Basel III also implements a method for calculating the quantitative and qualitative indicators for the systemically important financial institutions. The method determines which companies should be considered systemically important as well as the company’s solvency requirements. However, the rules are different in both acts. The logical question is, would it be possible then that a company can be deemed systemically important for the global financial system but not for the U.S.? This would certainly present a challenge to the mutual objective of creating a more stable financial system.

The enhanced capital standards, the treatment of securitizations and the use of credit rating agencies are other areas of conflict. The Dodd-Frank leverage requirements are different from the Basel III non risk-weighted leverage ratio. Basel III considers capital conservation as the cornerstone of the banking industry, the philosophy behind it being that banks should be structured for safety and long-term success.

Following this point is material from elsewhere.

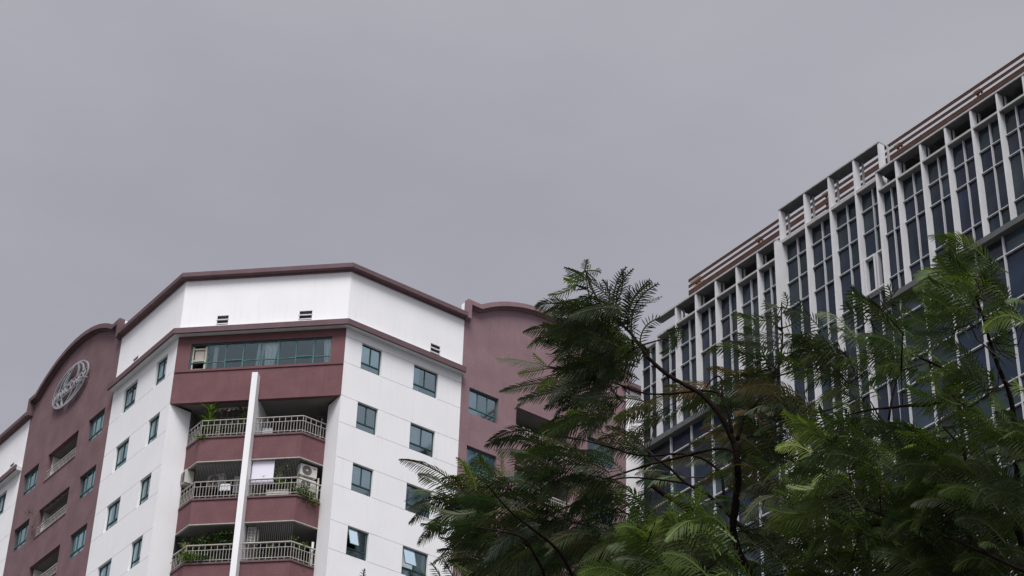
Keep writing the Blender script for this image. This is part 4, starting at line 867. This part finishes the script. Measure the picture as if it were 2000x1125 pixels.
# silhouette fronds read off along the crown outline
MAN = [
 (0, 1144, 529, 1104, 545, .12, 'lime', .075), (0, 1144, 530, 1172, 532, .1, 'mid', .05), (0, 1142, 528, 1146, 508, .0, 'mid', .04), (0, 1126, 555, 1072, 576, .10, 'lime', .05), (0, 1150, 545, 1112, 552, .0, 'lime', .09),
 (0, 1158, 572, 1110, 590, .15, 'mid', .07), (0, 1175, 600, 1105, 600, .15, 'mid', .08), (0, 1185, 605, 1178, 548, -.15, 'dark', .07), (0, 1190, 610, 1215, 528, -.12, 'dark', .07), (0, 1205, 625, 1222, 523, .14, 'dark', .06), (0, 1212, 630, 1236, 526, .18, 'dark', .06), (0, 1218, 636, 1268, 548, .10, 'dark', .08), (0, 1226, 645, 1272, 552, .16, 'dark', .07), (0, 1235, 652, 1284, 555, .18, 'dark', .08), (0, 1240, 660, 1290, 580, .22, 'dark', .08), (0, 1250, 675, 1292, 620, .2, 'dark', .07), (0, 1232, 650, 1230, 560, .05, 'dark', .08),
 (0, 1216, 636, 1120, 610, .12, 'dark', .09), (0, 1200, 640, 1085, 620, .12, 'dark', .1), (0, 1180, 655, 1064, 632, .10, 'dark', .1), (0, 1185, 640, 1070, 655, .12, 'dark', .1), (0, 1170, 690, 1070, 690, .1, 'dark', .1), (0, 1190, 690, 1080, 720, .12, 'dark', .1),
 (0, 1070, 716, 972, 700, -.02, 'mid', .085), (0, 1068, 720, 1015, 730, .0, 'lime', .06), (0, 1066, 712, 1042, 690, .05, 'lime', .04), (0, 1125, 742, 978, 764, -.03, 'dark', .075), (0, 1150, 745, 1015, 780, .02, 'dark', .08), (0, 1160, 750, 1008, 797, -.12, 'dark', .075), (0, 1185, 752, 1066, 797, -.05, 'dark', .08), (0, 1190, 755, 1100, 800, .0, 'dark', .07), (0, 1210, 755, 1120, 775, .1, 'dark', .09), (0, 1120, 700, 1062, 668, -.1, 'dark', .08),
 (0, 960, 980, 822, 1010, .13, 'mid', .10), (0, 955, 985, 838, 985, .16, 'mid', .10), (0, 975, 1000, 826, 1024, .08, 'olive', .10), (0, 1010, 1018, 858, 1075, .08, 'dark', .10), (0, 1010, 1040, 862, 1050, .1, 'dark', .10), (0, 1030, 1055, 880, 1095, .1, 'dark', .1), (0, 930, 960, 893, 895, -.12, 'lime', .06), (0, 935, 950, 905, 905, .1, 'green', .07), (0, 975, 935, 935, 890, .15, 'green', .09), (0, 985, 930, 982, 885, .1, 'lime', .05), (0, 1000, 940, 930, 930, .15, 'olive', .09), (0, 960, 1000, 870, 950, -.05, 'olive', .06),
 (0, 925, 1118, 890, 1100, .1, 'lime', .07), (0, 1060, 930, 1000, 885, .1, 'olive', .09), (0, 900, 1150, 868, 1098, .0, 'dark', .06), (0, 870, 1150, 842, 1100, -.05, 'dark', .06), (0, 850, 1150, 820, 1112, .0, 'green', .06), (0, 830, 1160, 800, 1120, .05, 'green', .06), (0, 715, 1150, 712, 1112, .1, 'mid', .04),
 (0, 1090, 850, 1000, 880, .12, 'mid', .1), (0, 1080, 880, 1010, 890, .1, 'mid', .09), (0, 1130, 830, 1058, 830, .12, 'mid', .1), (0, 1160, 800, 1110, 805, .1, 'lime', .08), (0, 1330, 640, 1318, 675, -.2, 'mid', .08), (0, 1338, 645, 1290, 690, .1, 'dark', .05), (0, 1310, 660, 1328, 640, .0, 'mid', .05),
 (0, 1526, 618, 1434, 612, .12, 'mid', .1), (0, 1526, 600, 1495, 590, .15, 'mid', .08), (0, 1528, 612, 1532, 572, -.2, 'mid', .05), (0, 1530, 640, 1562, 588, -.25, 'mid', .07), (0, 1530, 650, 1438, 650, .12, 'dark', .1), (0, 1526, 670, 1428, 668, .1, 'dark', .1), (0, 1528, 700, 1440, 685, .1, 'dark', .09), (0, 1530, 690, 1566, 650, -.3, 'dark', .07), (0, 1520, 720, 1450, 735, .1, 'dark', .1), (0, 1500, 715, 1400, 720, .1, 'brown', .06),
 (0, 1600, 705, 1570, 665, .05, 'olive', .08), (0, 1605, 715, 1595, 655, .0, 'olive', .07), (0, 1590, 720, 1520, 690, .12, 'mid', .1), (0, 1610, 730, 1540, 720, .12, 'mid', .1),
 (1, 1718, 600, 1664, 563, .15, 'mid', .1), (1, 1722, 605, 1735, 560, -.25, 'mid', .09), (1, 1702, 625, 1652, 592, .15, 'mid', .1), (1, 1740, 660, 1752, 595, -.22, 'green', .1), (1, 1705, 650, 1650, 640, .2, 'green', .1), (1, 1745, 640, 1700, 590, .1, 'mid', .09),
 (1, 1905, 545, 1832, 506, .22, 'green', .13), (1, 1905, 560, 1815, 545, .2, 'green', .12), (1, 1900, 590, 1800, 580, .18, 'lime', .09), (1, 1906, 575, 1934, 508, -.2, 'dark', .09), (1, 1912, 600, 1958, 570, -.3, 'dark', .1), (1, 1925, 630, 1960, 560, -.2, 'dark', .09), (1, 1890, 610, 1810, 620, .15, 'green', .12), (1, 1900, 540, 1850, 497, .15, 'green', .12), (1, 1915, 560, 1930, 530, -.3, 'mid', .1),
 (1, 1870, 640, 1790, 655, .15, 'mid', .12), (1, 1935, 680, 1950, 610, -.3, 'dark', .1), (1, 1840, 630, 1765, 600, .15, 'mid', .1), (1, 1940, 700, 1950, 640, -.3, 'dark', .1),
 (1, 1985, 700, 1962, 644, .15, 'lime', .07), (1, 1878, 790, 1822, 725, .22, 'lime', .09), (1, 1866, 780, 1768, 752, .15, 'green', .11), (1, 1880, 760, 1856, 705, .2, 'lime', .09), (1, 1895, 820, 1870, 770, .2, 'green', .1), (1, 1960, 760, 1935, 722, .25, 'green', .09), (1, 1840, 830, 1752, 842, .15, 'lime', .07), (1, 1870, 870, 1800, 850, .15, 'green', .11), (1, 1950, 735, 1890, 700, .2, 'green', .11), (1, 2000, 850, 1960, 826, .2, 'lime', .1), (1, 2005, 760, 1985, 745, .2, 'lime', .09),
 (1, 1640, 820, 1600, 800, .2, 'green', .1), (1, 1605, 835, 1532, 805, .12, 'lime', .09), (1, 1620, 850, 1560, 815, .12, 'lime', .1), (1, 1640, 830, 1600, 798, .25, 'green', .1), (1, 1700, 870, 1650, 800, .12, 'green', .1), (1, 1625, 940, 1540, 950, .12, 'lime', .1), (1, 1600, 990, 1500, 990, .12, 'green', .11), (1, 1620, 970, 1510, 1025, .12, 'green', .11), (1, 1610, 960, 1515, 960, .12, 'green', .11), (1, 1700, 1110, 1655, 1050, .12, 'lime', .1), (1, 1880, 1050, 1780, 1050, .18, 'green', .12), (1, 1870, 1030, 1810, 1015, .2, 'green', .11), (1, 1870, 1125, 1845, 1070, .2, 'green', .1), (1, 1870, 990, 1840, 970, .2, 'lime', .07),
 (2, 1350, 1000, 1376, 955, -.1, 'green', .07), (2, 1356, 985, 1366, 952, -.2, 'lime', .05), (2, 1330, 1020, 1314, 985, .3, 'lime', .05), (2, 1340, 1040, 1300, 1010, .1, 'green', .1), (2, 1360, 1030, 1395, 985, -.1, 'green', .08), (2, 1280, 1040, 1240, 1030, .15, 'lime', .07), (2, 1300, 1070, 1230, 1040, .1, 'green', .1), (2, 1370, 1060, 1400, 1010, -.1, 'green', .1), (2, 1280, 1020, 1275, 1008, .1, 'lime', .04)]
for q in MAN:
    manual(q[0], q[1], q[2], q[3], q[4], q[5], q[6], bl=q[7], dep=DEP[q[0]]+.5*(rng.random()-.5))
for T in TR:
    b_ = np.array(T['base']); F_ = T['fr']; o_ = len(F_.V)
    F_.V += [tuple(np.array(v)+b_) for v in T['tw'].v]; nl = len(F_.F); F_.F += [tuple(i+o_ for i in f) for f in T['tw'].f]; F_.C += [(.03, .022, .015)]*len(T['tw'].f)
    F_.build(T['o'], T['base'])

Basel III relies on external credit ratings to determine whether assets can be counted towards the liquidity coverage ratio. In contrast, Dodd-Frank requires that any reference to credit ratings in federal agency regulations be removed by July 2011.

While the banking industry may like to see more similarities between Dodd-Frank and Basel III, the reality is that the differences between these two sources of new regulation will become more evident as they are implemented. This raises the necessary question of whether U.S. regulators will take the Basel III requirements into account when drafting the rules to implement Dodd-Frank.